Apache Kudu Bridges NoSQL Analytics and OLTP

It’s commonly asserted—and generally accepted—that the era of the “one-size-fits-all” database is over. We expect that enterprises will use a combination of database technologies to meet the distinct needs created by various application architectures.

For instance, most organizations still maintain a star-schema relational database for real-time data warehousing, but an increasing number also implement Hadoop, Spark, and related technologies as a big “data lake,” maintaining a large number of un-schematized and fine-grained data. “NewSQL” systems such as HANA are increasingly used for very high-speed analytics, and modern web applications are just as likely to use a NoSQL solution such as MongoDB or Cassandra as they are a traditional RDBMS such as MySQL or Oracle.

Even inside unified ecosystems there are “horses for courses”—technologies that have similar capabilities but are optimized for specific workloads. Hadoop Distributed File System (HDFS) and HBase represent such alternatives within the Hadoop ecosystem. Data stored directly on HDFS can be accessed by MapReduce-style programs, or through the SQL interface provided by Hive. Performance for bulk processing full scans of entire “tables” is optimized in this configuration, but it’s not possible to gain random access to individual records or update individual items without rewriting the entire file.

HBase is a database built on top of the Hadoop file system. It provides row-level read and write access and is optimized for high throughput OLTP-type workloads. Although HBase is built on top of the append-only Hadoop file system, it uses the Log Structured Merge (LSM) Tree architecture to support Create, Read, Update, Delete (CRUD) operations at the row level. Changes to any particular row are written as log entries in much the same way as a relational database writes to a transaction log. Periodically, these logs are compacted while in-memory representations of the most recent changes help minimize the I/O involved when retrieving a specific row.

Although this HBase architecture is well-optimized for individual row access, it does not serve well when an application needs to process all the rows in a table. Scanning a complete table typically involves reading multiple logs and reconstituting a view of the entire table.

Of course, many applications need to provide good performance for both row-level operations and for scans. To support such applications, Cloudera recently announced the Apache Kudu project. In zoology, kudu refers to two species of African antelope not necessarily the world’s fastest animal, but one that is robust and capable of living in diverse ecosystems.

Apache Kudu attempts to bridge the performance divide between HDFS and HBase. While not as fast as HDFS for scans, or as fast as HBase for OLTP workloads, it provides a good enough alternative to each for both scan and CRUD operations.

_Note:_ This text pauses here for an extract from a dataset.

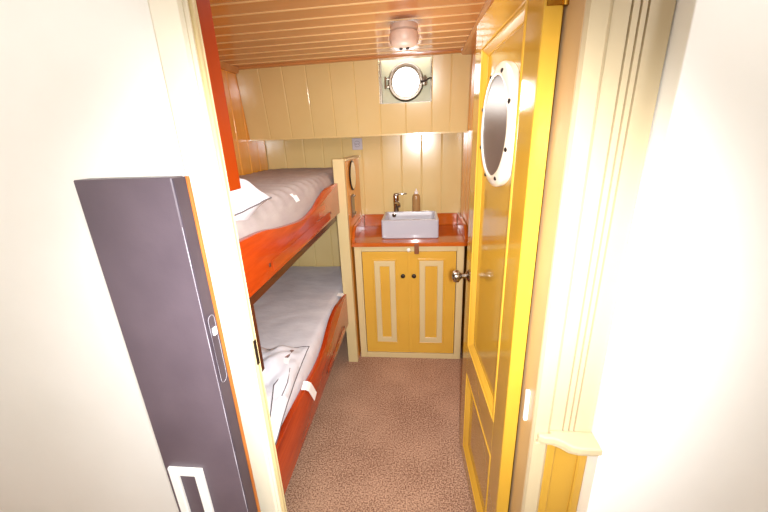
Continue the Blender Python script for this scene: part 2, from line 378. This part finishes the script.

Kudu takes advantage of the relatively greater memory sizes available in modern hardware platforms and the availability of solid state drives for persistent storage. It uses columnar storage to optimize analytic-style aggregations and provide high compression levels. The data model, which is simplified compared to HBase, consists of fixed columns rather than the wide and dynamic columns of HBase. The underlying storage uses a modified version of the LSM Tree found in HBase and many other NoSQL systems.

Although Kudu does not offer a SQL implementation, it can be integrated with Cloudera’s Impala SQL layer to provide it with a limited ability to perform traditional SQL-based analytics.

Kudu is one of a couple of recent database systems that reflect an emerging trend of consolidation within the increasingly crowded and diverse database technology marketplace. When the NoSQL boom started about 7 years ago, each database was tailored specifically for a very distinct workload. Increasingly, we are seeing database vendors attempting to provide a more general purpose approach to their architectures. Kudu may or may not gain traction against alternatives such as HBase, Cassandra, and MongoDB. However, I do expect the consolidation trend to continue.